Antioch strike

Sitting on the picket line

After blogging a couple days ago about starting to write an opera/musical verse play with Marian about the Antioch college student strike of 1973, I got a comment from Tim at the Antioch Papers, an open-source archive of Antioch materials, who sent me to this extraordinary 22-minute video, the senior communications project of 1991 Antioch graduate Kirsten Ervin.

She documents the chronology of strike events in a heartbreaking deadpan narration. Most moving to me was the original recording of students singing a takeoff on Sitting by The Dock Of The Bay:

“Well, I left my home in Harlem,
And I came to Yellow Springs –
They called me New Directions,
And they promised me all kinds of things –

But now I’m sitting on the picket line…
Sitting on the picket line…
Sitting on the picket line,
Wasting time…”

The song cut through me. I felt like I could hear the 60s ending. It also confirmed to me how right we both are to think of this as a play with music.

A bit more research this morning also led me to Alexandra Kesman’s blog about trying to save Antioch from its current funding crisis.

Although I’m dying to dive into all of this right now, I think I have to learn from my past overcommittment mistakes and promise to not begin researching, or even looking at, this material until after SAGN opens on April 5th. I need to be in the world of Ken Kesey. I’m going to email Tim and tell him as much, too. But maybe I need to schedule a trip to Ohio in April, before going to New York.

I can’t wait to get started. It’s such an American project, with so much in it about good intentions gone wrong, and the different paths individuals and institutions take for social change.

Marian’s and my ideas also excite me from a formal point of view. Trying to write an opera / musical verse drama that uses formal elements, that has a chorus (the strikers, of course? Yes?), that has both monologues and arias, both verse and prose – with writing and music both of a high artistic level – a project with as much formal diversity in its text and score as political and ethnographic diversity in its cast.
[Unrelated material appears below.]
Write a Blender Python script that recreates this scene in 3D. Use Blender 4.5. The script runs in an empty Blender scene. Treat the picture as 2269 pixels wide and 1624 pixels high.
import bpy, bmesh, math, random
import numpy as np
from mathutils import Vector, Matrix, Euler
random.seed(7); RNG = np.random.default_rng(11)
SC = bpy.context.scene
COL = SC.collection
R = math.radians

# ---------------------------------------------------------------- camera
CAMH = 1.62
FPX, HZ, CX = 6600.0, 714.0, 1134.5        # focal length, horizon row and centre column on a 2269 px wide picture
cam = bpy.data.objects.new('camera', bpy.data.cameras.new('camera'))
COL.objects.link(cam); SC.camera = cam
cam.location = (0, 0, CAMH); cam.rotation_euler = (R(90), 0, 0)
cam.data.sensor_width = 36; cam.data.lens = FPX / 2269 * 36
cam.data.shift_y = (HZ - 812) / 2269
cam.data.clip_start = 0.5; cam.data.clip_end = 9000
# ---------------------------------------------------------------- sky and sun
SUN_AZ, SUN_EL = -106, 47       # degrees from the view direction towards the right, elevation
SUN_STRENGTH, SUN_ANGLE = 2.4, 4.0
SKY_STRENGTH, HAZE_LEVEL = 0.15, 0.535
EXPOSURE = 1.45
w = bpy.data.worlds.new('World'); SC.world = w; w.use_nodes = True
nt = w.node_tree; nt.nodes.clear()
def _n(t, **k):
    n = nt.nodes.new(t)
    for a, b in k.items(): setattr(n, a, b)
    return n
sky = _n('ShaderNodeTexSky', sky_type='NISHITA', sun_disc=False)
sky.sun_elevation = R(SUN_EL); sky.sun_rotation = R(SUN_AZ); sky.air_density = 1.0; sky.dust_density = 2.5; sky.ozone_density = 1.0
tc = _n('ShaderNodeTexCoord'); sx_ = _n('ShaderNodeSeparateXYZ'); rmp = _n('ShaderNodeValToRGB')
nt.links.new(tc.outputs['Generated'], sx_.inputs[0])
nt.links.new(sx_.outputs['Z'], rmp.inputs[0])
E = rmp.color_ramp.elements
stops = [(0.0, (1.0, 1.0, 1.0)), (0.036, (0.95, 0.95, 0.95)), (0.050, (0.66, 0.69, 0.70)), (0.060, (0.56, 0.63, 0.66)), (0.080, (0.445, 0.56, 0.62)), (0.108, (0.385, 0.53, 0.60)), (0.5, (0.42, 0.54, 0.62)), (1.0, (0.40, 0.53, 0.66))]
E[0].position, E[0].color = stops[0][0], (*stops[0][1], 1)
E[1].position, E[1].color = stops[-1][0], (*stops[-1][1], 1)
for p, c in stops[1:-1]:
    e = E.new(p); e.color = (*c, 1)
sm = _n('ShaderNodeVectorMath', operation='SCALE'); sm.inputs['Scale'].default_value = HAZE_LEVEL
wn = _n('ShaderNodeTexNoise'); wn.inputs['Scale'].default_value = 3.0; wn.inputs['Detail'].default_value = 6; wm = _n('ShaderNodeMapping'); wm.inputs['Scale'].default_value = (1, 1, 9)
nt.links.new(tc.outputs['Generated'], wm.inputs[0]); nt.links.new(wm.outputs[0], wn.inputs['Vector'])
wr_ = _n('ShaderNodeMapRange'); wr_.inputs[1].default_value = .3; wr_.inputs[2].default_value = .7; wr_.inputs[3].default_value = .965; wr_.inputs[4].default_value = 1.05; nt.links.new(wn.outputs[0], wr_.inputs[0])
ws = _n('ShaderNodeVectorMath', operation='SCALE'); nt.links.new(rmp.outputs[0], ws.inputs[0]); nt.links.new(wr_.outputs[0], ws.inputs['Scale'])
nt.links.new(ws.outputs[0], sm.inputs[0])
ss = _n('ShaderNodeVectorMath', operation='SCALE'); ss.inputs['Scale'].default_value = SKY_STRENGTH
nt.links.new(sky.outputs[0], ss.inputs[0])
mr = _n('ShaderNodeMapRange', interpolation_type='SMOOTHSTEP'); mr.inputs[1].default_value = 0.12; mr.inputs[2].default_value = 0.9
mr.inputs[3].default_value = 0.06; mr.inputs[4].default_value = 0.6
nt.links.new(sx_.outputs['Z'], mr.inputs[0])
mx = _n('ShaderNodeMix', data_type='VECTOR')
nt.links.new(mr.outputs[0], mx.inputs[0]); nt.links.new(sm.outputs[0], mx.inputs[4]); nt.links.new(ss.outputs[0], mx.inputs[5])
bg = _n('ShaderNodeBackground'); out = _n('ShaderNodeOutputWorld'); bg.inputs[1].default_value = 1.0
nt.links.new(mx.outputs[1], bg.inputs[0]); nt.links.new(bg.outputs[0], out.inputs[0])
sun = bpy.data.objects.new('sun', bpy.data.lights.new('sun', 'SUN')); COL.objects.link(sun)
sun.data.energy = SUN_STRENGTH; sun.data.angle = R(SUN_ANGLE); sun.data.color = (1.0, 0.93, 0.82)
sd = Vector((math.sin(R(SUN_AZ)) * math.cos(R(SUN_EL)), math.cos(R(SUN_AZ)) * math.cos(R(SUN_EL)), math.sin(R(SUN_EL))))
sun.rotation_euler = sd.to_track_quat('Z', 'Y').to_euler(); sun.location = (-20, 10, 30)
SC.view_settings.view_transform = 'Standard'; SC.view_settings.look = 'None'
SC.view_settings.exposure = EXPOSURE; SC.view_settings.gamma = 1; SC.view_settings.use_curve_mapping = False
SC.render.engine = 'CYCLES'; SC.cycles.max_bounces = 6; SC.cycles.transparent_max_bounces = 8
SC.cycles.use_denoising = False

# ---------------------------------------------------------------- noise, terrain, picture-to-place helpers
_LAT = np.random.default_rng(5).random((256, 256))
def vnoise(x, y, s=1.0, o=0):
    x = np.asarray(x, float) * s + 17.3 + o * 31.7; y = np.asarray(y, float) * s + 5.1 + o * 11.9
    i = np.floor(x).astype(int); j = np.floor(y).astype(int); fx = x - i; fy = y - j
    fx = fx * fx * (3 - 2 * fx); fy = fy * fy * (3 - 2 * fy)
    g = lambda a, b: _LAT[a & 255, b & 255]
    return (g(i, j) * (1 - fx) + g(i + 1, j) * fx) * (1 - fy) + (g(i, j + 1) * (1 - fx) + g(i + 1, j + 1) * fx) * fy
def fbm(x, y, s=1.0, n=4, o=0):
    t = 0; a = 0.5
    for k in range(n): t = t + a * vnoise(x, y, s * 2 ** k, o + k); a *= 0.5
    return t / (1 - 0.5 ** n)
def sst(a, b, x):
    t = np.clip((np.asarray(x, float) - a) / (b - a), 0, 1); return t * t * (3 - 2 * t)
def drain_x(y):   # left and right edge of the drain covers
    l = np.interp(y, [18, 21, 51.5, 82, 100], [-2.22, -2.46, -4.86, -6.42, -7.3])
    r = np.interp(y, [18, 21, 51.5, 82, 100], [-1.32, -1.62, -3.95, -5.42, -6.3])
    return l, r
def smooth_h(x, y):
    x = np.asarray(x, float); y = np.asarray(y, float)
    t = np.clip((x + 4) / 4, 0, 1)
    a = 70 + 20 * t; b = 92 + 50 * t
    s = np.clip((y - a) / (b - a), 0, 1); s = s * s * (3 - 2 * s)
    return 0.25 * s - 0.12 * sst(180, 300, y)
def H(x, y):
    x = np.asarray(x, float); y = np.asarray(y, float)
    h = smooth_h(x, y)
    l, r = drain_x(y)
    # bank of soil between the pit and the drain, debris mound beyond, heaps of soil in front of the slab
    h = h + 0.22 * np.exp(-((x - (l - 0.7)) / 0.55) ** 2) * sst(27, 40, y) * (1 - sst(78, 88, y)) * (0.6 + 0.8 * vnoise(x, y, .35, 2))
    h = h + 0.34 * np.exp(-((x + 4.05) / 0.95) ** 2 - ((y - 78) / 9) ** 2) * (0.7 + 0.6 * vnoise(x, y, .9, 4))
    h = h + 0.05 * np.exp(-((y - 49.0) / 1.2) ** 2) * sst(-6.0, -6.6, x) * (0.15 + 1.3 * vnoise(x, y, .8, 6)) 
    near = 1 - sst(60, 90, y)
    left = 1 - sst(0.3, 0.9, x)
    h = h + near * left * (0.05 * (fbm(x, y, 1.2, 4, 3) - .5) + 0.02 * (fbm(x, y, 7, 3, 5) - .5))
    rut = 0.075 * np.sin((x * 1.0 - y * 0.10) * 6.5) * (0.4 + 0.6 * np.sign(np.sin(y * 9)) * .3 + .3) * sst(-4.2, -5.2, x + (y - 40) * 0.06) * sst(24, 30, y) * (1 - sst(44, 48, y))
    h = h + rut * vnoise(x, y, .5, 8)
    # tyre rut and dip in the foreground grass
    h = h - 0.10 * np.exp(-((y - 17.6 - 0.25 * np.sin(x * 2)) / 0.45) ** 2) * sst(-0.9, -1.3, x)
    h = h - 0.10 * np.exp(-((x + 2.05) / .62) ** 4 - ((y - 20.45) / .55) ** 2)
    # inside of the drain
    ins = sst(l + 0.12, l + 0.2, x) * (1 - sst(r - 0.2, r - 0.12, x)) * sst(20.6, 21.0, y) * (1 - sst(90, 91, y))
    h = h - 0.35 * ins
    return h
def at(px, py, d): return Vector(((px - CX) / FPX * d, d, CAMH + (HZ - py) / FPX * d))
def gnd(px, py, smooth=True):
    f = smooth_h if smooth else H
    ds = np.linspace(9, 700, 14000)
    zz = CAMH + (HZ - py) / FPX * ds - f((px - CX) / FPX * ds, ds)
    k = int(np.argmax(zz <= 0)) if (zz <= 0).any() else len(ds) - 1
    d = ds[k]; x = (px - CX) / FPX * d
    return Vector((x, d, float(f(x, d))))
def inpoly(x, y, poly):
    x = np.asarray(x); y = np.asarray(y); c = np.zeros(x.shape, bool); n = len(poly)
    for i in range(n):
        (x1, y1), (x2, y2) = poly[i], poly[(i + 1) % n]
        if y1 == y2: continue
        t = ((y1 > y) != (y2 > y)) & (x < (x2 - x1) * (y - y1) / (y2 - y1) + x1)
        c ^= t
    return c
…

Here’s a summary of the events of the strike and the events pulled from a Pittsburgh Post-Gazette article in 2007, part of the national press coverage of the projected closing of Antioch College.
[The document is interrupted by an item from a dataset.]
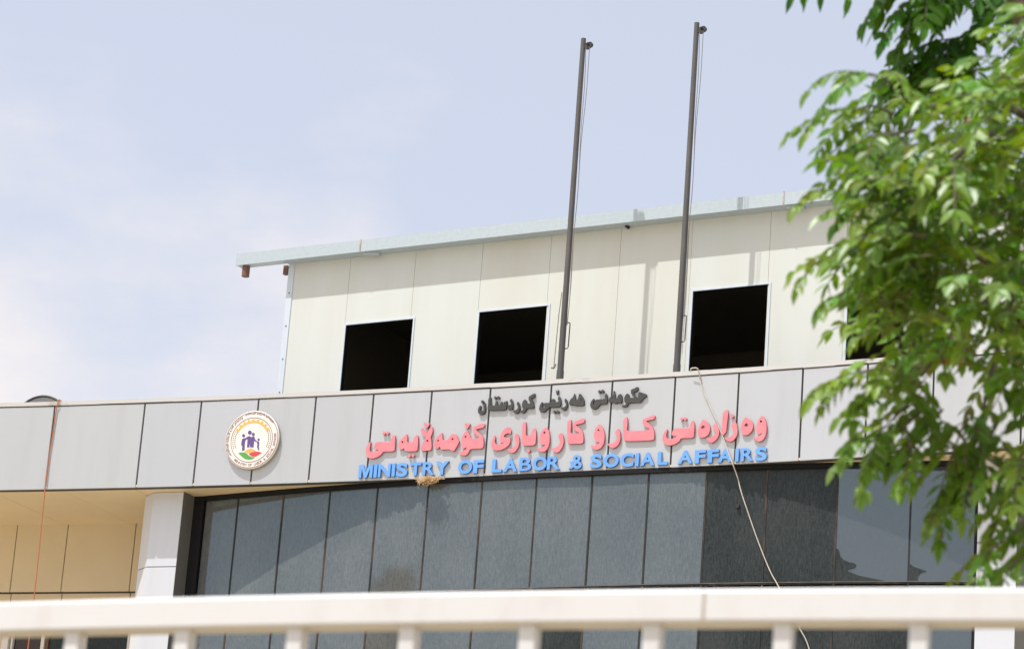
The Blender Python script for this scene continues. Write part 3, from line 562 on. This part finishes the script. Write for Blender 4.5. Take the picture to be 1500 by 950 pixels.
def arc_text(body, r, a0, a1, size, name):
    n_ = len(body)
    for i, ch in enumerate(body):
        if ch == ' ': continue
        cu = bpy.data.curves.new(name, 'FONT'); cu.body = ch; cu.size = 1; cu.extrude = .01; cu.offset = .01; cu.align_x = 'CENTER'
        ob = bpy.data.objects.new('tmp', cu); COL.objects.link(ob); bpy.context.view_layer.update()
        me = bpy.data.meshes.new_from_object(ob.evaluated_get(bpy.context.evaluated_depsgraph_get())); COL.objects.unlink(ob); bpy.data.objects.remove(ob)
        a = R(a0+(a1-a0)*i/(n_-1)); ca, sa = math.cos(a), math.sin(a)
        for v in me.vertices:
            x, y = v.co.x*size, v.co.y*size; rr = r-y
            xx = rr*ca-x*sa; zz = rr*sa+x*ca
            v.co = (xx*ER, (yf-.003 if v.co.z > 0 else yf+.003)+sl*xx*ER, zz*ER)
        me.materials.clear(); me.materials.append(M['ring'])
        o = bpy.data.objects.new(name, me); COL.objects.link(o); o.parent = te
arc_text('MINISTRY OF LABOR & SOCIAL AFFAIRS', .90, -128, 12, .115, 'ring_letter')
# the Kurdish name along the upper rim: the fascia wording again, bent round the ring
def arc_script(src, u0, u1, h0, a0, a1, r, sc_, name):
    for q in src:
        pls = []
        for pl in q[:1]:
            pl2 = []
            for a, b in pl:
                k = (a/1000-u0)/(u1-u0); an = R(a1+(a0-a1)*k); rr = r+(b/1000-h0)*sc_
                pl2.append((rr*math.cos(an), rr*math.sin(an)))
            pls.append(pl2)
        flat(pls, name, M['ring'])
arc_script(DARK, -.55, 1.95, 11.78, 42, 112, .84, .33, 'ring_letter')
arc_script(PINK, -2.25, 4.1, 11.3, 116, 216, .84, .23, 'ring_letter')

# ------------------------------------------------------------------ small things on the building
nb = (-1.215, .14, Z(10.90)); ne = empty('bird_nest', nb, 'straw bird nest wedged under the fascia edge below the blue letters', 'nest')
q = MB()
for k in range(260):
    a = random.gauss(0, .068); b = random.gauss(-.035, .022); c_ = random.gauss(.045, .018)
    if k > 215: a = random.gauss(.11, .06); c_ = random.gauss(.065, .01)
    d = Vector((random.gauss(0, 1), random.gauss(0, .6), random.gauss(0, .42))).normalized()*random.uniform(.03, .085)
    q.tube([(a-d.x, b-d.y, c_-d.z), (a, b, c_+.006), (a+d.x, b+d.y, c_+d.z)], .0035, 4)
q.build('straw_bundle', M['straw'], ne)
def cable(pts, r, name, label, m, n=6):
    o0 = pts[0]; t = MB(); t.tube([(a-o0[0], b-o0[1], c_-o0[2]) for a, b, c_ in smooth(pts)], r, n)
    o = t.build(name, m, None, smooth=True); o.matrix_world = FRAME @ Matrix.Translation(o0)
    return tag(o, label, 'cable')
def smooth(pts, k=5):
    p = [Vector(x) for x in pts]; out_ = []
    for i in range(len(p)-1):
        a, b, c_, d = p[max(i-1, 0)], p[i], p[i+1], p[min(i+2, len(p)-1)]
        for j in range(k):
            t = j/k; out_.append(.5*((2*b)+(c_-a)*t+(2*a-5*b+4*c_-d)*t*t+(3*b-a-3*c_+d)*t**3))
    return out_+[p[-1]]
wc = [(2.80, .05, Z(12.36)), (2.805, .03, Z(12.402)), (2.90, .02, Z(12.40)), (2.915, vf(2.9)-.03, Z(12.34)), (2.95, vf(2.95)-.02, Z(12.18)), (3.0, vf(3)-.02, Z(12.05)), (3.13, vf(3.1)-.02, Z(11.79)), (3.285, vf(3.3)-.025, Z(11.485)), (3.41, vf(3.4)-.03, Z(11.19)), (3.50, vf(3.5)-.03, Z(10.985))]
wc += [(u-.01, vg(u)-.05-.012*math.sin(u*9), Z(h)) for u, h in ((3.562, 10.81), (3.622, 10.615), (3.735, 10.32), (3.847, 10.03), (3.969, 9.74), (4.098, 9.47), (4.234, 9.25), (4.516, 8.737), (4.683, 8.41), (4.9, 7.6), (5.0, 5.0))]
cable(wc, .0088, 'hanging_cable', 'pale cable looped over the parapet and trailing down across the dark glass', M['white_cable'])
oc = [(-7.49, .10, Z(12.36)), (-7.505, vf(-7.5)-.02, Z(12.41)), (-7.515, vf(-7.5)-.03, Z(12.33)), (-7.534, vf(-7.5)-.025, Z(12.24)), (-7.548, vf(-7.5)-.022, Z(11.81)), (-7.562, vf(-7.5)-.025, Z(11.48)), (-7.56, vf(-7.5)-.03, Z(10.99)), (-7.545, vf(-7.5)-.03, Z(10.3)), (-7.53, vf(-7.5)-.03, Z(9.6)), (-7.525, vf(-7.5)-.03, Z(8.6)), (-7.52, vf(-7.5)-.03, Z(4))]
cable(oc, .0085, 'hanging_cable', 'thin orange cable hanging straight down past the left panel joint and the beige bay', M['orange_cable'])
ds = empty('satellite_dish', (-8.66, 1.15, Z(11.555)), 'grey satellite dish with dark rim just showing over the parapet', 'satellite dish')
q = MB(); n = 40; rings = [(0, .10), (.2, .085), (.36, .055), (.53, .0)]; vs = [(0, .10, .8)]
for r_, y_ in rings[1:]: vs += [(r_*math.cos(2*math.pi*i/n), y_, .8+r_*math.sin(2*math.pi*i/n)) for i in range(n)]
fs = [(0, 1+(i+1) % n, 1+i) for i in range(n)]
for k in range(2): fs += [(1+k*n+i, 1+k*n+(i+1) % n, 1+(k+1)*n+(i+1) % n, 1+(k+1)*n+i) for i in range(n)]
q.add(vs, fs); q.build('reflector', M['dish'], ds, smooth=True)
q = MB(); q.tube([(.535*math.cos(2*math.pi*i/n), 0, .8+.535*math.sin(2*math.pi*i/n)) for i in range(n+1)], .02, 6); q.build('rim', M['dish_rim'], ds)
q = MB(); q.tube([(0, .25, .002), (0, .25, .8), (0, .10, .8)], .03, 8); q.build('mount', M['iron'], ds)

# ------------------------------------------------------------------ fence in front of the camera
def yfence(x): return .05063798*x*x-.42025938*x+4.14841125
FN = empty('steel_fence', (0, yfence(0), 0), 'cream painted steel fence rail with square balusters along the bottom of view', 'fence', local=False)
oy = yfence(0)
def frail(z0, z1, x0=-2.2, x1=2.0, n=28):
    q = MB(); off = .0225
    for i in range(n):
        a = x0+(x1-x0)*i/n; b = x0+(x1-x0)*(i+1)/n
        vs = []
        for x_ in (a, b):
            for dy, dz in ((0, z0+.004), (0, z1-.004), (.003, z1), (.042, z1), (.045, z1-.004), (.045, z0), (.003, z0)): vs.append((x_, yfence(x_)+dy-oy, dz))
        k = 7; q.add(vs, [(j, k+j, k+(j+1) % k, (j+1) % k)[::-1] for j in range(k)])
        if i in (0, n-1): q.add(vs, [tuple(range(k))] if i == 0 else [tuple(range(2*k-1, k-1, -1))])
    return q
ZF0, ZF1 = Z(.855), Z(.90)
frail(ZF0, ZF1).build('top_rail', M['fence'], FN)
frail(.30, .345).build('bottom_rail', M['fence'], FN)
bx = [-.599, -.433, -.268, -.109, .056, .221, .390, .561]
bx = [-.599-.168*k for k in range(9, 0, -1)]+bx+[.561+.172*k for k in range(1, 9)]
for x_ in bx:
    q = MB(); h_ = .0115; dy = .011
    a = math.atan(2*.05063798*x_-.42025938)
    ca, sa = math.cos(a), math.sin(a)
    pl = [(x_+ca*i*h_-sa*j*h_, yfence(x_)+.0225+sa*i*h_+ca*j*h_-oy) for i, j in ((-1, -1), (1, -1), (1, 1), (-1, 1))]
    q.hexa(pl, .345, ZF0+.001); q.build('baluster', M['fence'], FN)
for x_ in (-2.2, 2.0):
    q = MB(); y_ = yfence(x_)-oy; q.box(x_-.04, x_+.04, y_-.02, y_+.06, .0, ZF1+.04); q.build('post', M['fence'], FN)
q = MB(); x_ = .283; q.add([(x_-.0018, yfence(x_)-.0008-oy, ZF0+.003), (x_+.0018, yfence(x_)-.0008-oy, ZF0+.003), (x_+.0018, yfence(x_)-.0008-oy, ZF1-.004), (x_-.0018, yfence(x_)-.0008-oy, ZF1-.004)], [(0, 1, 2, 3)])
q.build('weld_seam', M['rust'], FN)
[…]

“In April of that year [1973] , school President James Dixon and trustees were confronted by poor, inner-city students, known as the “New Direction” class, who worried that the school would renege on its promise to fully pay for their education. When Antioch officials couldn’t satisfactorily guarantee financial support, the students rebelled.

They chained campus buildings and picketed at the entrances. Later came vandalism and firebombs. While the school wasn’t fully closed, since some professors held classes off-campus, the student strike effectively shut down the campus for more than a month, causing an estimated $1 million in lost revenue. The number of applicants for the following school year was down by 50 percent, and enrollment, once at more than 2,000, has been dwindling since.

The school never recovered, physically or financially, from the spring of 1973, former students say.”